The Illinois Beach State Park project, like all the others, will be monitored over time to see how well it performs the tasks it was designed to perform. Burkholder says he believes more landscape architects should be generating their own data about the environments they build in, and monitoring the effects they generate over time as opposed to relying solely on information and services provided by other disciplines.
“I believe that, in a way, all landscape design projects are experiments and could be considered experiments by the people designing them,” he says. “We should be able to do things that are experimental that help ask questions about landscapes, which due to the wide range of social, cultural, and ecological forces impacting them, are honestly often too complicated to model or predict.”
That belief informs his teaching at the Weitzman School as well. For the last three years, Burkholder has worked with Keith VanDerSys, a senior lecturer in the Department of Landscape Architecture, to lead a seminar on using drones and other technology to monitor and generate data about design interventions in complex landscapes. The seminar grew out of Burkholder’s and VanDerSys’s shared interest in coastal environments; VanDerSys has worked on a project creating new data about shoreline areas in the Galápagos Islands. Over the past several years, is the seminar has focused on salt marsh areas at The Wetlands Institute in Stone Harbor, New Jersey. By learning to collect original data, budding landscape architects can contribute to a growing body of knowledge about how hard and soft infrastructure affect and are affected by natural processes.
“When we start talking about things that are meant to change or modify, the first question that comes up is, how are they changing or modifying? Does the behavior in reality actually follow the behavior that was projected through the model?” VanDerSys says.
VanDerSys says Burkholder’s work has helped expand the types of collaborations that landscape architects can do, building ongoing affiliations where there were none before with groups like the Army Corps of Engineers. As for Healthy Port Futures, Burkholder finds that a good deal of the work is about finding and nurturing connections with partners who can help move the research forward.
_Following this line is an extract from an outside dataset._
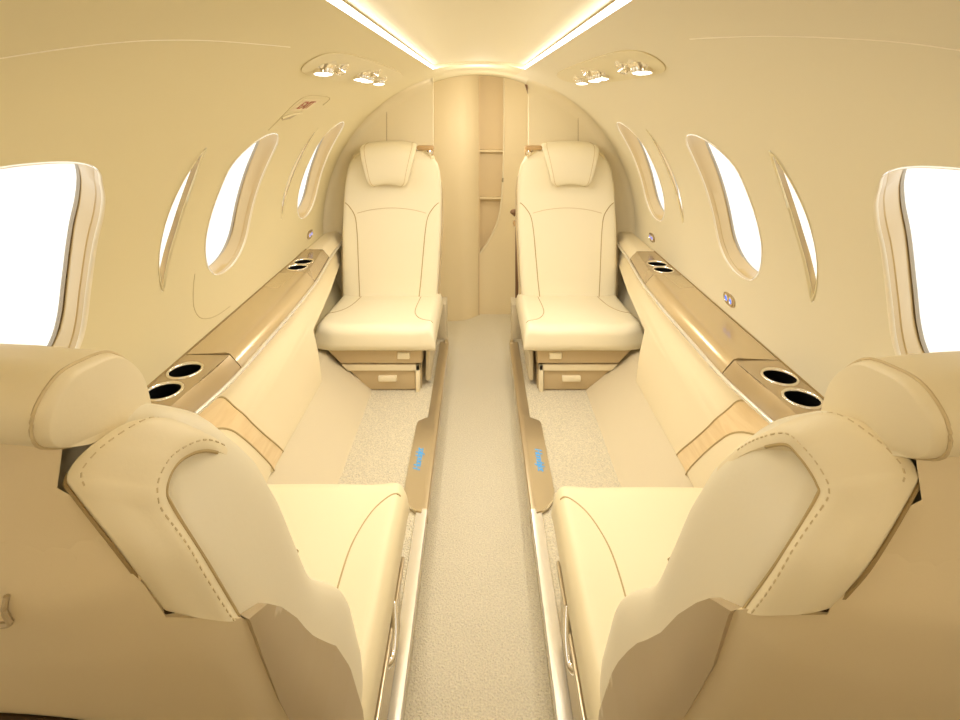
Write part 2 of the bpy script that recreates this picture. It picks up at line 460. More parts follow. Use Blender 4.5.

For him, designing sensitive infrastructure is a way to respect the complexity of the environment, and to learn from it.
“I am pretty cynical about modeling as the Holy Grail for understanding environmental processes, and I’m much more interested in the way we used to learn about things, before we placed some much emphasis on prediction. This way of living with a complex environment was to do stuff in the world, keep track of what happened, respond to it, and then tell your kids what you learned. This is the way that I interpret how many non and pre-western knowledge systems have developed. Burkholder says. “I believe that models have a place, but I’m actually really interested in how you get feedback from the physical design of places, effectively landscape desing as an experimental practice.”
New technology, like the tools that students learn to use in the seminar on sensing, can help turn that feedback into knowledge.
“If you’re asking questions, you have to have ears to listen,” Burkholder says. “You can’t just ask a question and walk away.”